Kıbrıs’ın kuzeyinde birçok insan hak ve ihlali gerçekleşmektedir. Gerçekleşen bu ihlallerin büyük bölümü fiili durumdan ötürü ortaya çıkarken, bazıları da hükümetin keyfi uygulamaları nedeniyle ortaya çıkmaktadır.
Yakın zamanda Dayanışma’nın bilgisine getirilen bir konu yine bu konuda Hükümetin keyfi uygulamalarının yarattığı insanlık ayıbını gözler önüne sermektedir.
Aldığımız bilgi ve araştırılarımız sonucunda Dipkarpaz’da bulunan Rum Okulunda öğretmen olarak çalışan Alexantra Koylia Koykoytsika isimli Kıbrıslı Rum’un kuzeye geçişine izin verilmediği ortaya çıkmıştır. Kuzey’e geçmesi engellenen Kıbrıslı Rum ile ilgili olarak geçiş sebebinin engellenmesinin arkasında adı geçen şahsın Güney’deki aşırı sağ parti ELAM üyesi olduğu iddia edilmiştir. Ancak yaptığımız araştırma sonrasında ELAM ile ilgili bir bağının olmadığı ortaya çıkmıştır.

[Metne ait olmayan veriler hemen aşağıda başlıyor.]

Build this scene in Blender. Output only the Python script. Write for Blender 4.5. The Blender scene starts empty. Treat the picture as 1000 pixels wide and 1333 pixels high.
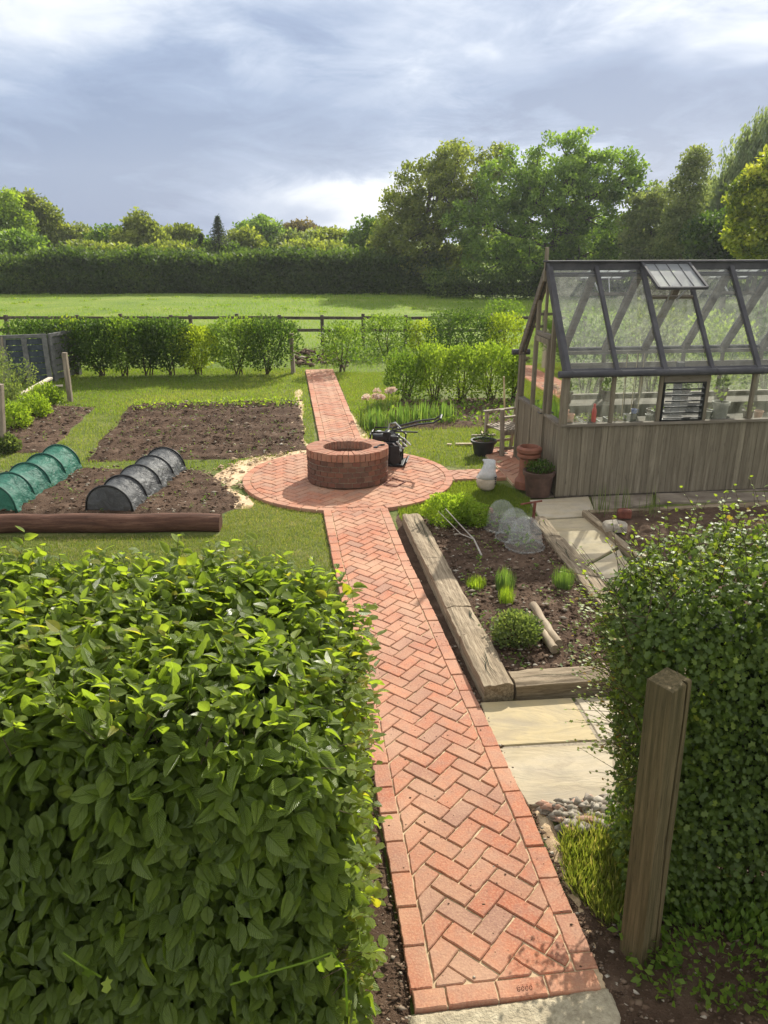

Ardından ikinci bir iddia daha ortaya konulmuş, burada da ilgili öğretmenin Dipkarpaz’da yaşayan öğrencileri provoke ettiğine yönelik bir iddia ortaya atılmıştır. Ancak Dipkarpaz Belediye başkanı tarafından imzalanan ve kopyası elimizde bulunan belgede bu iddianın da asılsız olduğu ortaya konulmuştur. Dipkarpaz Belediye Başkanı Suphi Coşkun tarafından imzalanan belgede açık bir biçimde bir sakınca bulunmadığı ortaya konulmuştur.
İsmi geçen kişinin Dipkarpaz’da yaşayan Erado Zaharias isimli annesi de yaşamaktadır. Suphi Coşkun tarafından imzalanan belgede, bu kişinin yaşlı ve bakıma muhtaç olduğu ortaya konulmaktadır. Ancak Dışişleri Bakanlığı tarafından yapılan keyfi uygulama nedeniyle, yardıma muhtaç kişinin ihtiyaçlarını karşılayacak aile bireyleri ile teması da sınırlandırılmasına neden olmakta, Rum okulunda okuyan öğrencilerin eğitime erişim hakları sınırlanmaktadır. Tüm bunların yanında bir kişinin keyfi nedenlerden dolayı hareket özgürlüğü de sınırlanmaktadır.
Tüm bu hak ihlalleri ışığında Dayanışma olarak Kıbrıs’ın neresinde olursa olsun temel insan hak ve özgürlüklerine tamamıyle saygı duyulması gerektiğine inanıyoruz. Asılsız iddialarla ve gerçeğe dayanmayan sebeplerle birilerinin izole edilmesinin büyük bir insanlık ayıbı olduğuna inanıyoruz.
Dayanışma olarak Dışişleri Bakanlığınca uygulanan bu ayrımcı politikanın bir an önce sonlandırılması gerektiğini yeniden hatırlatırız. Mevcut uygulamanın bir an önce sonlanmasını talep eder bölgenin seçilmiş temsilcisi olan Belediye Başkanı Suphi Coşkun’un ortaya koyduğu bilgilerin ciddiyetle ele alınarak meseleye dönük etkin bir çözüm bulunması gerektiğini vurgularız. Aynı zamanda bu konunun takipçisi olduğunu belirtirken, Dayanışma içinde yer almayan ancak insan hak ve özgürlükleri ile ilgili çalışma yapan tüm aktivist ve örgütlerin de bu konuya duyarlılık göstermesine yönelik çağrımızı yenileriz.